Short task: In the listing that follows, retype every line from the first through the one containing "PI = math.pi". Pictures are to be left out.
#####
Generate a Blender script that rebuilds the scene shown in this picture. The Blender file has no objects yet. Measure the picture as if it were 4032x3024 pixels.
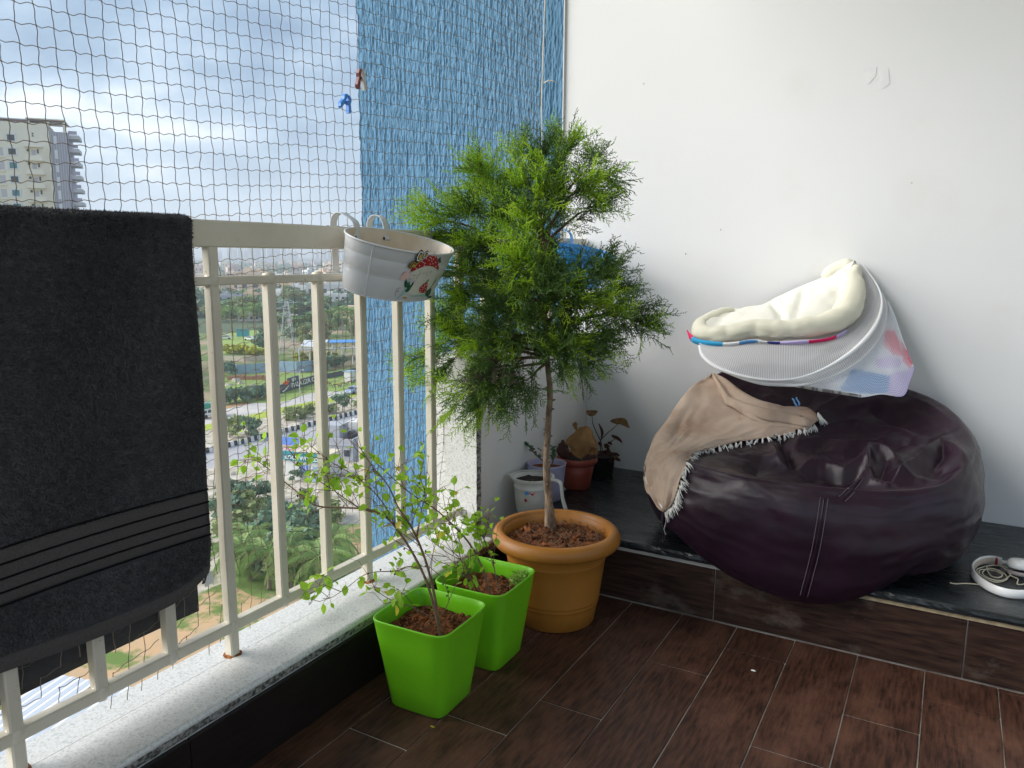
import bpy, math, random
import numpy as np
from mathutils import Vector, Matrix

random.seed(7)
rng = np.random.default_rng(7)
S = bpy.context.scene
COL = S.collection
PI = math.pi

# ------------------------------------------------------------------ camera
# X runs along the end wall, Y along the railing towards the end wall, Z up; eye at the origin
FPX, PITCH, YAW, ROLL = 3057.65, 0.1633, 0.5156, 0.0053
_fw = Vector((-math.sin(YAW)*math.cos(PITCH), math.cos(YAW)*math.cos(PITCH), -math.sin(PITCH)))
_rt = Vector((math.cos(YAW), math.sin(YAW), 0)); _up = _rt.cross(_fw)
_r = _rt*math.cos(ROLL)+_up*math.sin(ROLL); _u = -_rt*math.sin(ROLL)+_up*math.cos(ROLL)
cd = bpy.data.cameras.new('camera'); cam = bpy.data.objects.new('camera', cd); COL.objects.link(cam)
cd.sensor_width = 36; cd.lens = FPX/4032*36; cd.clip_start = 0.05; cd.clip_end = 60000
cam.matrix_world = Matrix(((_r.x, _u.x, -_fw.x, 0), (_r.y, _u.y, -_fw.y, 0), (_r.z, _u.z, -_fw.z, 0), (0, 0, 0, 1)))
S.camera = cam
S.render.resolution_x = 1024; S.render.resolution_y = 768

def ray(px, py): return _fw+_r*((px-2016)/FPX)-_u*((py-1512)/FPX)
def at_x(px, py, X): d = ray(px, py); return d*(X/d.x)
def at_y(px, py, Y): d = ray(px, py); return d*(Y/d.y)
def at_z(px, py, Z): d = ray(px, py); return d*(Z/d.z)
def at_d(px, py, D): return ray(px, py)*D

# ------------------------------------------------------------------ light, sky, exposure
W = bpy.data.worlds.new('World'); S.world = W; W.use_nodes = True
nt = W.node_tree; nt.nodes.clear(); L = nt.links.new; nn = nt.nodes.new
SUN_FROM = Vector((-0.76, -0.48, 0.44)).normalized()
sky = nn('ShaderNodeTexSky'); sky.sky_type = 'NISHITA'; sky.sun_disc = False
sky.sun_elevation = math.asin(SUN_FROM.z); sky.sun_rotation = math.atan2(SUN_FROM.x, SUN_FROM.y)
sky.altitude = 900; sky.dust_density = 1.5
tc = nn('ShaderNodeTexCoord'); sep = nn('ShaderNodeSeparateXYZ'); L(tc.outputs['Generated'], sep.inputs[0])
zc = nn('ShaderNodeMath'); zc.operation = 'MAXIMUM'; zc.inputs[1].default_value = 0.0; L(sep.outputs[2], zc.inputs[0])
za = nn('ShaderNodeMath'); za.operation = 'ADD'; za.inputs[1].default_value = 0.34; L(zc.outputs[0], za.inputs[0])
dv = nn('ShaderNodeVectorMath'); dv.operation = 'DIVIDE'; L(tc.outputs['Generated'], dv.inputs[0])
cmb = nn('ShaderNodeCombineXYZ'); cmb.inputs[2].default_value = 1
L(za.outputs[0], cmb.inputs[0]); L(za.outputs[0], cmb.inputs[1]); L(cmb.outputs[0], dv.inputs[1])
n1 = nn('ShaderNodeTexNoise'); n1.inputs['Scale'].default_value = 1.55; n1.inputs['Detail'].default_value = 9
n1.inputs['Roughness'].default_value = 0.52; n1.inputs['Distortion'].default_value = 0.25; L(dv.outputs[0], n1.inputs['Vector'])
n2 = nn('ShaderNodeTexNoise'); n2.inputs['Scale'].default_value = 4.6; n2.inputs['Detail'].default_value = 7
n2.inputs['Roughness'].default_value = 0.5; L(dv.outputs[0], n2.inputs['Vector'])
mxn = nn('ShaderNodeMix'); mxn.inputs[0].default_value = 0.35; L(n1.outputs['Fac'], mxn.inputs[2]); L(n2.outputs['Fac'], mxn.inputs[3])
cr = nn('ShaderNodeValToRGB'); e = cr.color_ramp.elements
e[0].position = 0.40; e[0].color = (2.0, 3.0, 4.4, 1); e[1].position = 0.64; e[1].color = (8.8, 9.3, 9.8, 1)
k = e.new(0.48); k.color = (3.1, 4.3, 5.7, 1); k = e.new(0.56); k.color = (5.0, 6.1, 7.4, 1)
L(mxn.outputs[0], cr.inputs[0])
mx = nn('ShaderNodeMix'); mx.data_type = 'RGBA'; mx.inputs[0].default_value = 0.9
L(sky.outputs[0], mx.inputs[6]); L(cr.outputs[0], mx.inputs[7])
hz = nn('ShaderNodeMapRange'); hz.inputs[1].default_value = 0.0; hz.inputs[2].default_value = 0.16; hz.inputs[3].default_value = 0.5; hz.inputs[4].default_value = 0
L(zc.outputs[0], hz.inputs[0])
mh = nn('ShaderNodeMix'); mh.data_type = 'RGBA'; mh.inputs[7].default_value = (6.8, 7.7, 8.7, 1)
L(hz.outputs[0], mh.inputs[0]); L(mx.outputs[2], mh.inputs[6])
bg = nn('ShaderNodeBackground'); bg.inputs[1].default_value = 0.050; L(mh.outputs[2], bg.inputs[0])
wo = nn('ShaderNodeOutputWorld'); L(bg.outputs[0], wo.inputs[0])

sl = bpy.data.lights.new('sun', 'SUN'); sl.energy = 2.6; sl.angle = math.radians(55); sl.color = (1, 0.965, 0.91)
so = bpy.data.objects.new('sun', sl); COL.objects.link(so)
so.rotation_euler = (-SUN_FROM).to_track_quat('-Z', 'Y').to_euler()
S.view_settings.view_transform = 'Standard'; S.view_settings.look = 'None'
S.view_settings.exposure = 1.50; S.view_settings.gamma = 1
S.view_settings.use_curve_mapping = False

# ------------------------------------------------------------------ helpers: objects
def tag(o, label=None, cat=None, group=None, kind=None):
    if label: o['label'] = label
    if cat: o['category'] = cat
    if group: o['group'] = group
    if kind: o['kind'] = kind
    return o

def empty(name, loc=(0, 0, 0), rz=0, label=None, cat=None, group=None, kind=None):
    o = bpy.data.objects.new(name, None); COL.objects.link(o); o.empty_display_size = .05
    o.location = loc; o.rotation_euler = (0, 0, rz)
    return tag(o, label, cat, group, kind)

def wloc(p):
    v = Vector((0, 0, 0))
    while p: v += Vector(p.location); p = p.parent
    return v

def link(name, me, parent=None, loc=None):
    o = bpy.data.objects.new(name, me); COL.objects.link(o)
    if parent: o.parent = parent
    if loc is not None: o.location = loc
    return o

def copy_tree(o, parent=None, loc=None, rot=None, scale=None):
    c = o.copy(); COL.objects.link(c)
    if parent: c.parent = parent
    if loc is not None: c.location = loc
    if rot is not None: c.rotation_euler = rot
    if scale is not None: c.scale = scale
    for ch in list(o.children): copy_tree(ch, c)
    return c

class MB:
    def __init__(s): s.v = []; s.f = []; s.n = 0
    def add(s, V, F):
        b = s.n; s.v.extend([tuple(p) for p in V]); s.n += len(V)
        s.f.extend([tuple(i+b for i in q) for q in F]); return s
    def box(s, c, size, rz=0, M=None, bev=0.0):
        hx, hy, hz = [q/2 for q in size]
        if bev > 0:
            b = min(bev, hx*.9, hy*.9, hz*.9); V = []; F = []
            for sx in (-1, 1):
                for sy in (-1, 1):
                    for sz in (-1, 1):
                        V += [(sx*hx, sy*(hy-b), sz*(hz-b)), (sx*(hx-b), sy*hy, sz*(hz-b)), (sx*(hx-b), sy*(hy-b), sz*hz)]
            I = lambda a, b_, c_, k: ((a*2+b_)*2+c_)*3+k
            for a in (0, 1): F.append((I(a, 0, 0, 0), I(a, 1, 0, 0), I(a, 1, 1, 0), I(a, 0, 1, 0)))
            for a in (0, 1): F.append((I(0, a, 0, 1), I(1, a, 0, 1), I(1, a, 1, 1), I(0, a, 1, 1)))
            for a in (0, 1): F.append((I(0, 0, a, 2), I(1, 0, a, 2), I(1, 1, a, 2), I(0, 1, a, 2)))
            for a in (0, 1):
                for b_ in (0, 1):
                    F.append((I(a, b_, 0, 0), I(a, b_, 1, 0), I(a, b_, 1, 1), I(a, b_, 0, 1)))
                    F.append((I(a, 0, b_, 0), I(a, 1, b_, 0), I(a, 1, b_, 2), I(a, 0, b_, 2)))
                    F.append((I(0, a, b_, 1), I(1, a, b_, 1), I(1, a, b_, 2), I(0, a, b_, 2)))
                    for c_ in (0, 1): F.append((I(a, b_, c_, 0), I(a, b_, c_, 1), I(a, b_, c_, 2)))
        else:
            V = [(-hx, -hy, -hz), (hx, -hy, -hz), (hx, hy, -hz), (-hx, hy, -hz), (-hx, -hy, hz), (hx, -hy, hz), (hx, hy, hz), (-hx, hy, hz)]
            F = [(0, 3, 2, 1), (4, 5, 6, 7), (0, 1, 5, 4), (1, 2, 6, 5), (2, 3, 7, 6), (3, 0, 4, 7)]
        if rz: M = Matrix.Rotation(rz, 3, 'Z')
        c = Vector(c)
        if M: V = [M @ Vector(p)+c for p in V]
        else: V = [Vector(p)+c for p in V]
        return s.add(V, F)
    def span(s, a, b, bev=0):
        return s.box([(a[i]+b[i])/2 for i in range(3)], [abs(b[i]-a[i]) for i in range(3)], bev=bev)
    def tube(s, pts, rad, n=6, cap=True, closed=False):
        pts = [Vector(p) for p in pts]; m = len(pts)
        if not hasattr(rad, '__len__'): rad = [rad]*m
        V = []; F = []; prev = None
        for i, p in enumerate(pts):
            if closed: t = pts[(i+1) % m]-pts[i-1]
            else: t = pts[min(i+1, m-1)]-pts[max(i-1, 0)]
            t = t.normalized() if t.length > 1e-9 else Vector((0, 0, 1))
            if prev is None:
                a = Vector((0, 0, 1)) if abs(t.z) < .9 else Vector((1, 0, 0)); u = t.cross(a).normalized()
            else:
                u = prev-t*prev.dot(t); u = u.normalized() if u.length > 1e-6 else t.orthogonal().normalized()
            prev = u; w = t.cross(u)
            for k in range(n):
                a = 2*PI*k/n; V.append(p+(u*math.cos(a)+w*math.sin(a))*rad[i])
        for i in range(m if closed else m-1):
            j = (i+1) % m
            for k in range(n): F.append((i*n+k, i*n+(k+1) % n, j*n+(k+1) % n, j*n+k))
        if cap and not closed:
            F.append(tuple(range(n-1, -1, -1))); F.append(tuple((m-1)*n+k for k in range(n)))
        return s.add(V, F)
    def lathe(s, prof, c=(0, 0, 0), n=40, sx=1, sy=1, M=None):
        V = []; F = []; m = len(prof)
        for r, z in prof:
            for k in range(n):
                a = 2*PI*k/n; V.append(Vector((r*math.cos(a)*sx, r*math.sin(a)*sy, z)))
        for i in range(m-1):
            for k in range(n): F.append((i*n+k, i*n+(k+1) % n, (i+1)*n+(k+1) % n, (i+1)*n+k))
        if M: V = [M @ p for p in V]
        c = Vector(c); return s.add([p+c for p in V], F)
    def grid(s, P, wrap=False):
        h = len(P); w = len(P[0]); F = []
        for i in range(h-1):
            for j in range(w if wrap else w-1):
                k = (j+1) % w; F.append((i*w+j, i*w+k, (i+1)*w+k, (i+1)*w+j))
        return s.add([q for row in P for q in row], F)
    def poly(s, pts, thick):
        """a flat outline (list of 3d points) extruded by the vector thick"""
        n = len(pts); t = Vector(thick); P = [Vector(p) for p in pts]
        F = [tuple(range(n-1, -1, -1)), tuple(range(n, 2*n))]+[(i, (i+1) % n, n+(i+1) % n, n+i) for i in range(n)]
        return s.add(P+[p+t for p in P], F)
    def mesh(s, name, mat=None, off=Vector((0, 0, 0)), smooth=False):
        me = bpy.data.meshes.new(name)
        me.from_pydata([(p[0]-off.x, p[1]-off.y, p[2]-off.z) for p in s.v], [], s.f)
        if mat: me.materials.append(mat)
        if smooth: me.polygons.foreach_set('use_smooth', [True]*len(me.polygons))
        me.update(); return me
    def build(s, name, mat, parent=None, smooth=False, origin=None):
        base = wloc(parent); o = Vector(origin) if origin is not None else base
        return link(name, s.mesh(name, mat, o, smooth), parent, o-base)

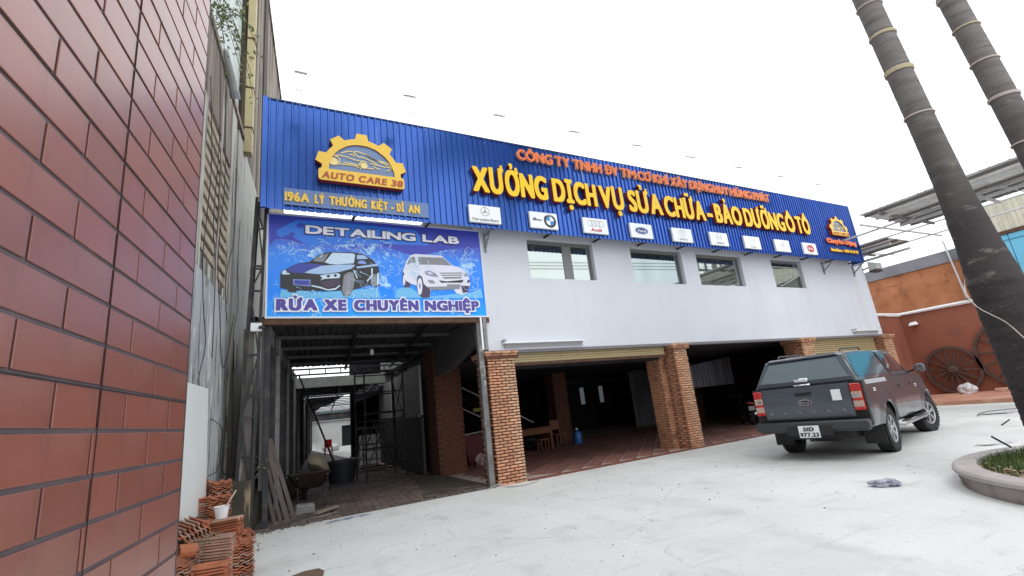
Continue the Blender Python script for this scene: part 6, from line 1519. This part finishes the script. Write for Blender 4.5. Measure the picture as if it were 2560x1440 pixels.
# debris scatter
def scatter(name, label, cat, n, fx, fy, size, m, seed, z=.0, par=None):
    r = random.Random(seed); b = MB()
    for k in range(n):
        x, y = fx(r), fy(r); s = size * r.uniform(.4,1.3); a = r.uniform(0, PI); c, s_ = math.cos(a)*s, math.sin(a)*s; h = s*r.uniform(.2,.6)
        b.hexa([(x-c,y-s_,z),(x+s_*.6,y-c*.6,z),(x+c,y+s_,z),(x-s_*.6,y+c*.6,z),(x-c*.7,y-s_*.7,z+h),(x+s_*.4,y-c*.4,z+h),(x+c*.7,y+s_*.7,z+h*.8),(x-s_*.4,y+c*.4,z+h)])
    o = b.build(name, m); return tag(o, label, cat, kind='stuff')
scatter('rubble', 'loose rubble at the foot of the low mossy wall', 'rubble', 240, lambda r: r.gauss(.35,.4), lambda r: r.uniform(8.9,9.7), .035, mat('rubble_mix', (.16,.13,.115), .9, var=.5, vscale=20), 1)
scatter('debris', 'small debris over the car wash lane floor', 'debris', 420, lambda r: r.uniform(.5,4.0), lambda r: r.uniform(10.2,22), .06, mat('debris_mix', (.20,.17,.155), .9, var=.5, vscale=10), 2, .01)
scatter('ground_crumbs', 'dark leaf scraps and crumbs scattered on the pale concrete', 'litter', 130, lambda r: r.uniform(-.1,9), lambda r: r.uniform(3.5,8.8), .013, mat('crumb_dark', (.10,.09,.075), .9), 6, .001)
scatter('wall_foot_litter', 'small broken bits beside the roof tile stacks', 'litter', 60, lambda r: r.gauss(.02,.16), lambda r: r.uniform(7.6,9.0), .022, mat('bits_mix', (.28,.20,.17), .9, var=.6, vscale=30), 8, .001)
tag(MB().tube(smooth([(3.9,8.85,.02),(4.1,8.7,.10),(4.25,8.8,.02),(4.5,8.6,.015),(4.9,8.72,.012),(5.1,8.95,.01)]), .012, 5).build('wire_offcut', mat('wire_pale', (.4,.4,.38), .6)), 'tangled pale wire offcut at the foot of the first brick pillar', 'wire')
blobs = [('crumpled_wrapper','crumpled white and violet plastic wrapper lying on the concrete',6.95,3.55,.12,.07,.045,mat('wrapper', (.50,.50,.58), .3, var=.5, vscale=14, col2=(.10,.10,.16)),21),
 ('paper_scrap','flattened pale scrap with a dark tip near the palm',10.9,3.72,.22,.06,.02,BAG,22), ('flat_rag','flat white rag on the ground between truck and platform',17.0,5.4,.4,.18,.02,BAG,23)]
for nm, lab, x, y, a, b2, c, m, sd_ in blobs: o = blob(nm, lab, 'litter', x, y, 0, a, b2, c, m, sd_, amp=.8); o.rotation_euler = (0,0,-.7)
tag(MB().tube(smooth([(16.2,5.7,.01),(17.4,5.9,.01),(18.4,5.2,.01),(18.6,4.6,.01),(17.6,4.9,.01),(16.9,5.5,.01)]), .02, 5).build('hose', mat('hose_grey', (.22,.22,.21), .6)), 'thin grey hose looped on the ground before the platform', 'hose')
tag(MB().tube([(13.9,4.55,.01),(15.0,4.75,.01)], .014, 5).build('straight_stick', PBD), 'straight dark stick on the ground right of the truck', 'stick')
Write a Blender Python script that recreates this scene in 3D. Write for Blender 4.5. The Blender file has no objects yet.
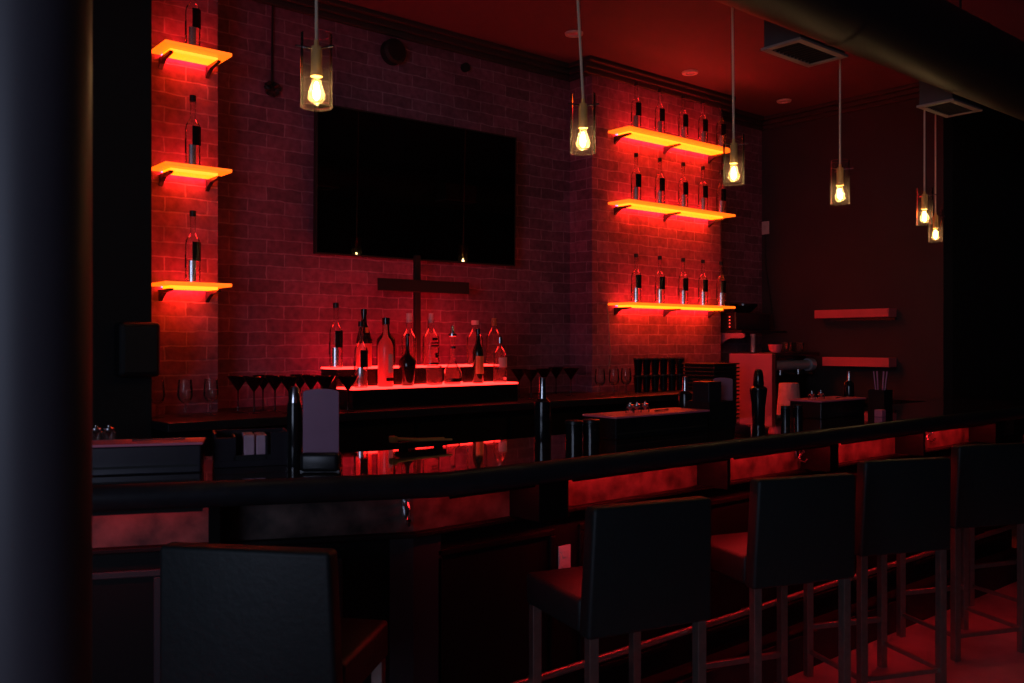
#####
Response below:
Generate a Blender script that rebuilds the scene shown in this picture. The Blender file has no objects yet. Measure the picture as if it were 4032x3024 pixels.
import bpy, math, random
import numpy as np
from mathutils import Vector, Matrix

random.seed(7)
rng = np.random.default_rng(7)
S = bpy.context.scene
COL = S.collection
PI = math.pi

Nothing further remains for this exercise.